I understand now. It makes perfect sense, actually. Please, I would appreciate if B&H restores also the votes my review had. Last time I saw, it was "9/9 found useful", but not sure if this was the last.

Regarding the flagging reason, the author actually is touching PRECISELY at the main point I had to make the negative review: since Olympus have said nothing officially about the issue, everything we can say is just a conjecture. Until Olympus says something, as far as I know it is not known why these marks appear in the EVF (electronic viewfinder), and I even have some doubts myself, despite the theory some have about this. All that I know is that, for several users, green spots suddenly "appear" in the EVF. Apparently, *ONE* user in Germany made some tests exposing the EVF to the sunlight with different diopter adjustments, and concluded that the problem is that, when you set the diopter adjustment set to max, the sun can burn the EVF in less than a second (!!!). However, mine wasn't set to max, and I cannot even say that I exposed the EVF to the sun at all. So I cannot say that the problem does NOT happen when the diopter is set to 0, as the author of the flagging reason claimed. And no one can.

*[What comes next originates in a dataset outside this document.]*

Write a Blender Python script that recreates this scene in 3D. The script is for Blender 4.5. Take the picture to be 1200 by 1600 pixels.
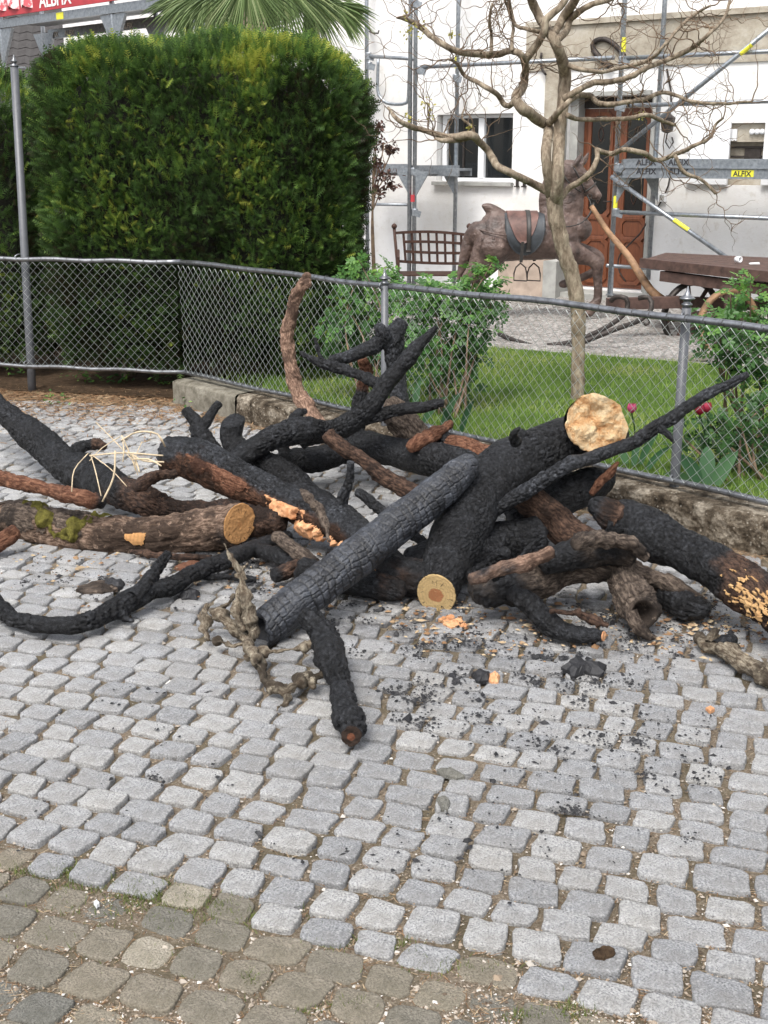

In other words, "for some reason", several users had the EVF suddenly damaged, and Olympus gave no explanation or warning or recall or solution to the users. Nothing. This is what we at DPREVIEW find inadmissible. And it is actually a shame to have to make negative reviews to try to force the company to acknowledge a very serious camera problem.

I would have never bought the EM1 if I knew about this. According to Brazilian legislation, this is called a "hidden defect", and is subject to a total refund, regardless of the time the object is in the hand of the customer. I don't know about US laws, however.

I should say that I am glad with B&H answer. As always.



-- hide signature --

What I can confirm, is that when the EVF is covered from sunshine incident, there are no spots in the EVF, even after exposure of the back of the camera to the sun (E-M1 with maximum + diopter set, which is what I need to use) . I have tested this using my "Light Obturator", with a fierce afternoon sun shining full glare on the back of the camera. See the pictures in my thread:

I fully agree it is time now that Olympus publish a statement concerning this problem which is affecting their two most advertised high end cameras.